In other words, Becker was all the things you would expect in an NLRB member, all the things the position called for going back to 1935, when the New Deal agency was invented, and all the things that had been missing in the NLRB under eight years of the Bush administration.  And, of course, it was precisely these qualities that the Republican party and U.S. Chamber of Commerce objected to.

Despite the Republicans’ attempt to demonize him, Becker, a lawyer for the SEIU (Service Employees International Union), is a recognized labor expert.  Becker earned both his law school and undergraduate degrees from Yale University, and has either practiced or taught law for the past 27 years.

On Tuesday I asked the IBT (International Brotherhood of Teamsters) what their thoughts were on the Becker rejection.  The Teamsters were instrumental in lobbying for passage of the EFCA, and were very much in favor of Becker filling one of the vacancies on the Labor Board.
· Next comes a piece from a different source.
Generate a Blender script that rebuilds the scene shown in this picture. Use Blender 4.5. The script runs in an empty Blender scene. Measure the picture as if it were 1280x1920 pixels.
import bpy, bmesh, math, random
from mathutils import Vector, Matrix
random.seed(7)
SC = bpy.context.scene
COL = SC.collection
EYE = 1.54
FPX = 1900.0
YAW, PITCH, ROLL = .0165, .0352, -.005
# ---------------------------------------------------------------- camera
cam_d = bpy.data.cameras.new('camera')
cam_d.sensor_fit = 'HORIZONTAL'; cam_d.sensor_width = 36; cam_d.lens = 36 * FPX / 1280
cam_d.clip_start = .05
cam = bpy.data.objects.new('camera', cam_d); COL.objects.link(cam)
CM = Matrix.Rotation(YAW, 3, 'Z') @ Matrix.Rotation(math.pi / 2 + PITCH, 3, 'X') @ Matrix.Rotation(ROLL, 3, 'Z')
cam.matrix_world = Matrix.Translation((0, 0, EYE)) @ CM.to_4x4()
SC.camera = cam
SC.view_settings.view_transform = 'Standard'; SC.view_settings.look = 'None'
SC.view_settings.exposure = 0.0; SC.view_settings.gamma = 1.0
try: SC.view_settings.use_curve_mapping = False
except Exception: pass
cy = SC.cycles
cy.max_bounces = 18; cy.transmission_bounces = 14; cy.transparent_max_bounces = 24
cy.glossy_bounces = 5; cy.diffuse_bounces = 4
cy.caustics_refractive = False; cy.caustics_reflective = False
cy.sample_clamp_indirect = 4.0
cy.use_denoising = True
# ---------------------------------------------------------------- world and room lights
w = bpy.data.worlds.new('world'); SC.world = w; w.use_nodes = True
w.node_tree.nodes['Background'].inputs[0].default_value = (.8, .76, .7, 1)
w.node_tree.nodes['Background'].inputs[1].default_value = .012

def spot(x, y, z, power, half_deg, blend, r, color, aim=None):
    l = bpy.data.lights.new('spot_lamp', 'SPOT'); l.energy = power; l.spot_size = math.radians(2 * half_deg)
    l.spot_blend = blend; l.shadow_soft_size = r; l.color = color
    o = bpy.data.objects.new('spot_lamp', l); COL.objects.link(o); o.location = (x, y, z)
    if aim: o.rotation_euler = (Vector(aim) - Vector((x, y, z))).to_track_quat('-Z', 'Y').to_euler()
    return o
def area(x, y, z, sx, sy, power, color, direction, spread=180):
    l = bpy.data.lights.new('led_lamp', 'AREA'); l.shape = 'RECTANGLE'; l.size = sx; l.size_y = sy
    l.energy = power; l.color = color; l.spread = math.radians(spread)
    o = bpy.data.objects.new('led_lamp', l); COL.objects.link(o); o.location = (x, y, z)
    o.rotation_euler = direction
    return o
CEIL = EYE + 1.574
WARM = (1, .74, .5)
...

James P. Hoffa, General President, IBT, replied:  “The President ought to be able to appoint who he wants to sit on the NLRB.  Politics should not stand in the way of a well qualified appointee.  Craig Becker has impeccable credentials and has devoted his professional career to the field of labor law….Blocking his confirmation is, in reality, just a cynical strategy on the part of people who don’t believe in the statute to prevent it from being enforced.”

How cynical?  The Republican minority is using stalling tactics and bogus parliamentary techniques to deny the Democratic majority the goals they were entitled to pursue by virtue of having been elected.  The Republicans may have lost the election fair and square, but they are determined to thwart the administration at every turn, which includes not allowing Obama nominees to be voted upon.  If you don’t have the votes to get elected, and don’t have the votes to defeat a measure, you embark upon the only strategy left to you:  governing via paralysis.

Incredibly, three of the NLRB’s five seats still remain vacant.  Becker was supposed to fill one of them.  The only thing these three vacancies continue to do is postpone indefinitely hundreds of important labor cases—cases that deserve to be heard.  Which is perfectly fine with the Republican minority because that is precisely how they intend to govern.